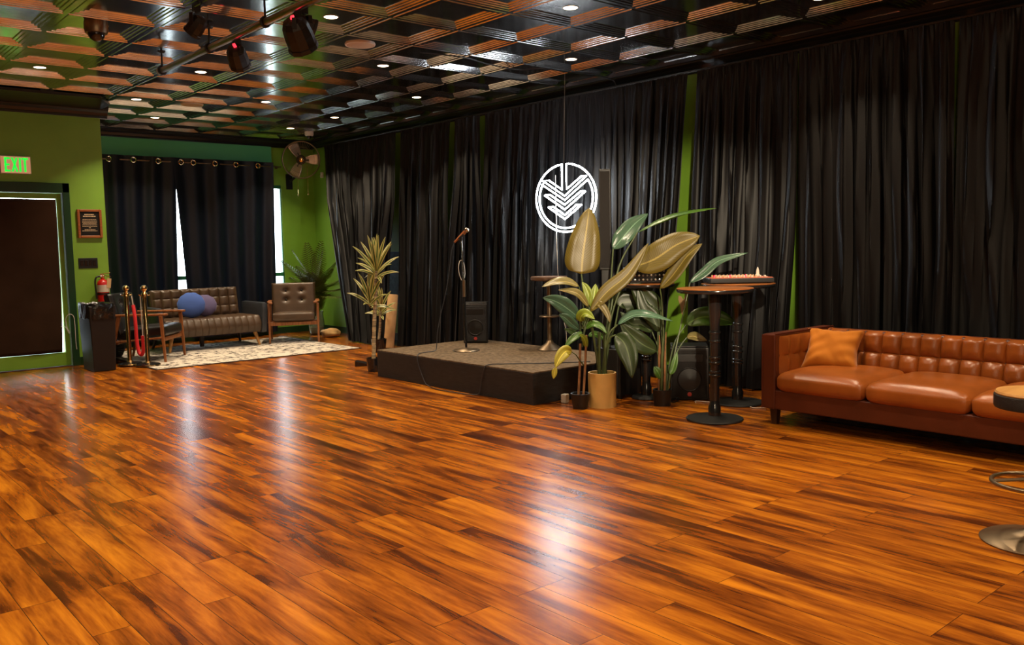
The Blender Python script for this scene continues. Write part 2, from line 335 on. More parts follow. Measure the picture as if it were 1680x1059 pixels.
LEAVES_A=[
 ('olive',0.29,0.0,0.55,[(5.200,4.907,0.227),(5.188,4.954,0.540),(5.121,4.989,0.897)],[(5.113,5.020,1.098),(5.132,5.021,1.248),(5.170,5.013,1.458),(5.217,5.021,1.643)]),
 ('green',0.15,0.75,0.8,[(5.223,4.887,0.226),(5.310,4.893,0.687),(5.408,4.875,1.140)],[(5.526,4.769,1.435),(5.601,4.579,1.505),(5.676,4.389,1.568),(5.781,4.170,1.608)]),
 ('teal',0.16,0.35,0.8,[(5.237,4.914,0.222),(5.349,4.958,0.629),(5.436,4.992,0.983)],[(5.512,5.030,1.297),(5.582,4.981,1.393),(5.708,4.952,1.512),(5.836,4.918,1.595)]),
 ('olive',0.24,0.15,0.8,[(5.193,4.873,0.231),(5.228,4.854,0.544),(5.296,4.797,0.894)],[(5.409,4.703,1.151),(5.503,4.563,1.214),(5.602,4.424,1.324),(5.707,4.274,1.394)]),
 ('olive',0.13,0.2,0.9,[(5.178,4.873,0.233),(5.145,4.913,0.547),(5.112,4.913,0.751)],[(5.107,4.921,0.790),(5.206,4.828,0.948),(5.333,4.709,1.094),(5.463,4.599,1.343)]),
 ('teal',0.11,0.6,0.8,[(5.210,4.847,0.242),(5.206,4.848,0.445),(5.225,4.823,0.602)],[(5.269,4.768,0.682),(5.331,4.671,0.753),(5.375,4.554,0.765),(5.471,4.359,0.719)]),
 ('dark',0.17,0.1,0.8,[(5.216,4.867,0.229),(5.217,4.852,0.444),(5.226,4.818,0.567)],[(5.252,4.774,0.598),(5.262,4.691,0.537),(5.249,4.621,0.410),(5.237,4.587,0.261)]),
 ('dark',0.2,0.1,0.8,[(5.295,4.955,0.210),(5.431,5.007,0.515),(5.507,5.019,0.613)],[(5.586,5.039,0.801),(5.616,5.017,0.832),(5.688,4.955,0.830),(5.755,4.889,0.771)]),
]
LEAVES_B=[
 ('tan',0.09,0.5,0.8,[(5.069,4.977,0.650),(5.091,4.975,0.799)],[(5.075,5.012,0.999),(4.981,5.058,1.038),(4.885,5.102,1.036),(4.783,5.146,1.005)]),
 ('tan',0.07,0.4,0.8,[(5.072,4.973,0.650),(5.119,4.947,0.773)],[(5.123,4.950,0.828),(5.042,4.980,0.932),(4.973,5.017,0.964),(4.889,5.065,0.977)]),
 ('teal',0.14,0.25,0.8,[(5.058,4.974,0.550),(5.059,4.988,0.675)],[(5.042,4.984,0.742),(4.944,5.025,0.826),(4.860,5.065,0.884),(4.763,5.113,0.918)]),
 ('teal',0.09,0.3,0.8,[(5.058,4.974,0.550),(5.055,4.985,0.625)],[(5.035,4.979,0.647),(4.965,4.992,0.697),(4.906,5.009,0.750),(4.850,5.022,0.778)]),
 ('lime',0.07,0.1,0.8,[(5.078,4.965,0.624),(5.118,4.946,0.748)],[(5.132,4.944,0.838),(5.130,4.956,0.923),(5.116,4.976,0.988),(5.097,4.998,1.034)]),
 ('lime',0.08,0.1,0.8,[(5.082,4.962,0.624),(5.121,4.943,0.748)],[(5.142,4.933,0.818),(5.159,4.928,0.897),(5.171,4.925,0.957),(5.179,4.925,1.017)]),
 ('green',0.07,0.2,0.8,[(5.082,4.962,0.624),(5.121,4.942,0.738)],[(5.148,4.926,0.808),(5.165,4.893,0.868),(5.198,4.855,0.908),(5.229,4.816,0.912)]),
 ('lime',0.09,0.3,0.8,[(5.076,4.958,0.550),(5.080,4.967,0.649)],[(5.026,4.955,0.714),(5.008,4.923,0.762),(5.018,4.877,0.784),(5.045,4.808,0.741)]),
 ('yellow',0.1,0.1,0.8,[(5.058,4.950,0.350),(4.996,4.944,0.407),(4.945,4.927,0.449)],[(4.906,4.937,0.477),(4.849,4.948,0.486),(4.786,4.956,0.433),(4.742,4.960,0.363)]),
 ('yellow',0.045,0.1,0.8,[(4.769,4.953,0.390)],[(4.746,4.957,0.368),(4.736,4.962,0.334),(4.730,4.963,0.305),(4.724,4.965,0.276)]),
 ('green',0.06,0.3,0.8,[(5.073,4.967,0.600)],[(5.088,4.960,0.649),(5.114,4.902,0.691),(5.147,4.845,0.672),(5.177,4.799,0.612)]),
 ('green',0.06,0.3,0.8,[(5.073,4.967,0.600)],[(5.067,4.975,0.625),(4.991,4.971,0.596),(4.930,4.980,0.561),(4.878,4.992,0.505)]),
 ('lime',0.05,0.3,0.8,[(5.080,4.942,0.449)],[(5.083,4.945,0.489),(5.052,4.927,0.554),(5.025,4.928,0.591),(4.990,4.934,0.614)]),
 ('green',0.06,0.3,0.8,[(5.088,4.948,0.549)],[(5.102,4.940,0.589),(5.174,4.933,0.599),(5.232,4.906,0.575),(5.293,4.880,0.577)]),
 ('olive',0.06,0.2,0.8,[(5.118,4.946,0.748)],[(5.140,4.938,0.848),(5.160,4.855,0.850),(5.189,4.808,0.775),(5.195,4.781,0.702)]),
 ('green',0.05,0.3,0.8,[(5.061,4.971,0.550)],[(5.044,4.989,0.570),(5.045,5.045,0.607),(5.030,5.087,0.631),(5.015,5.129,0.645)]),
]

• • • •

Transcribe the whole listing exactly. Pictures are excluded.

The Blender Python script for this scene continues. Write part 2, from line 335 on. More parts follow. Measure the picture as if it were 1680x1059 pixels.
LEAVES_A=[
 ('olive',0.29,0.0,0.55,[(5.200,4.907,0.227),(5.188,4.954,0.540),(5.121,4.989,0.897)],[(5.113,5.020,1.098),(5.132,5.021,1.248),(5.170,5.013,1.458),(5.217,5.021,1.643)]),
 ('green',0.15,0.75,0.8,[(5.223,4.887,0.226),(5.310,4.893,0.687),(5.408,4.875,1.140)],[(5.526,4.769,1.435),(5.601,4.579,1.505),(5.676,4.389,1.568),(5.781,4.170,1.608)]),
 ('teal',0.16,0.35,0.8,[(5.237,4.914,0.222),(5.349,4.958,0.629),(5.436,4.992,0.983)],[(5.512,5.030,1.297),(5.582,4.981,1.393),(5.708,4.952,1.512),(5.836,4.918,1.595)]),
 ('olive',0.24,0.15,0.8,[(5.193,4.873,0.231),(5.228,4.854,0.544),(5.296,4.797,0.894)],[(5.409,4.703,1.151),(5.503,4.563,1.214),(5.602,4.424,1.324),(5.707,4.274,1.394)]),
 ('olive',0.13,0.2,0.9,[(5.178,4.873,0.233),(5.145,4.913,0.547),(5.112,4.913,0.751)],[(5.107,4.921,0.790),(5.206,4.828,0.948),(5.333,4.709,1.094),(5.463,4.599,1.343)]),
 ('teal',0.11,0.6,0.8,[(5.210,4.847,0.242),(5.206,4.848,0.445),(5.225,4.823,0.602)],[(5.269,4.768,0.682),(5.331,4.671,0.753),(5.375,4.554,0.765),(5.471,4.359,0.719)]),
 ('dark',0.17,0.1,0.8,[(5.216,4.867,0.229),(5.217,4.852,0.444),(5.226,4.818,0.567)],[(5.252,4.774,0.598),(5.262,4.691,0.537),(5.249,4.621,0.410),(5.237,4.587,0.261)]),
 ('dark',0.2,0.1,0.8,[(5.295,4.955,0.210),(5.431,5.007,0.515),(5.507,5.019,0.613)],[(5.586,5.039,0.801),(5.616,5.017,0.832),(5.688,4.955,0.830),(5.755,4.889,0.771)]),
]
LEAVES_B=[
 ('tan',0.09,0.5,0.8,[(5.069,4.977,0.650),(5.091,4.975,0.799)],[(5.075,5.012,0.999),(4.981,5.058,1.038),(4.885,5.102,1.036),(4.783,5.146,1.005)]),
 ('tan',0.07,0.4,0.8,[(5.072,4.973,0.650),(5.119,4.947,0.773)],[(5.123,4.950,0.828),(5.042,4.980,0.932),(4.973,5.017,0.964),(4.889,5.065,0.977)]),
 ('teal',0.14,0.25,0.8,[(5.058,4.974,0.550),(5.059,4.988,0.675)],[(5.042,4.984,0.742),(4.944,5.025,0.826),(4.860,5.065,0.884),(4.763,5.113,0.918)]),
 ('teal',0.09,0.3,0.8,[(5.058,4.974,0.550),(5.055,4.985,0.625)],[(5.035,4.979,0.647),(4.965,4.992,0.697),(4.906,5.009,0.750),(4.850,5.022,0.778)]),
 ('lime',0.07,0.1,0.8,[(5.078,4.965,0.624),(5.118,4.946,0.748)],[(5.132,4.944,0.838),(5.130,4.956,0.923),(5.116,4.976,0.988),(5.097,4.998,1.034)]),
 ('lime',0.08,0.1,0.8,[(5.082,4.962,0.624),(5.121,4.943,0.748)],[(5.142,4.933,0.818),(5.159,4.928,0.897),(5.171,4.925,0.957),(5.179,4.925,1.017)]),
 ('green',0.07,0.2,0.8,[(5.082,4.962,0.624),(5.121,4.942,0.738)],[(5.148,4.926,0.808),(5.165,4.893,0.868),(5.198,4.855,0.908),(5.229,4.816,0.912)]),
 ('lime',0.09,0.3,0.8,[(5.076,4.958,0.550),(5.080,4.967,0.649)],[(5.026,4.955,0.714),(5.008,4.923,0.762),(5.018,4.877,0.784),(5.045,4.808,0.741)]),
 ('yellow',0.1,0.1,0.8,[(5.058,4.950,0.350),(4.996,4.944,0.407),(4.945,4.927,0.449)],[(4.906,4.937,0.477),(4.849,4.948,0.486),(4.786,4.956,0.433),(4.742,4.960,0.363)]),
 ('yellow',0.045,0.1,0.8,[(4.769,4.953,0.390)],[(4.746,4.957,0.368),(4.736,4.962,0.334),(4.730,4.963,0.305),(4.724,4.965,0.276)]),
 ('green',0.06,0.3,0.8,[(5.073,4.967,0.600)],[(5.088,4.960,0.649),(5.114,4.902,0.691),(5.147,4.845,0.672),(5.177,4.799,0.612)]),
 ('green',0.06,0.3,0.8,[(5.073,4.967,0.600)],[(5.067,4.975,0.625),(4.991,4.971,0.596),(4.930,4.980,0.561),(4.878,4.992,0.505)]),
 ('lime',0.05,0.3,0.8,[(5.080,4.942,0.449)],[(5.083,4.945,0.489),(5.052,4.927,0.554),(5.025,4.928,0.591),(4.990,4.934,0.614)]),
 ('green',0.06,0.3,0.8,[(5.088,4.948,0.549)],[(5.102,4.940,0.589),(5.174,4.933,0.599),(5.232,4.906,0.575),(5.293,4.880,0.577)]),
 ('olive',0.06,0.2,0.8,[(5.118,4.946,0.748)],[(5.140,4.938,0.848),(5.160,4.855,0.850),(5.189,4.808,0.775),(5.195,4.781,0.702)]),
 ('green',0.05,0.3,0.8,[(5.061,4.971,0.550)],[(5.044,4.989,0.570),(5.045,5.045,0.607),(5.030,5.087,0.631),(5.015,5.129,0.645)]),
]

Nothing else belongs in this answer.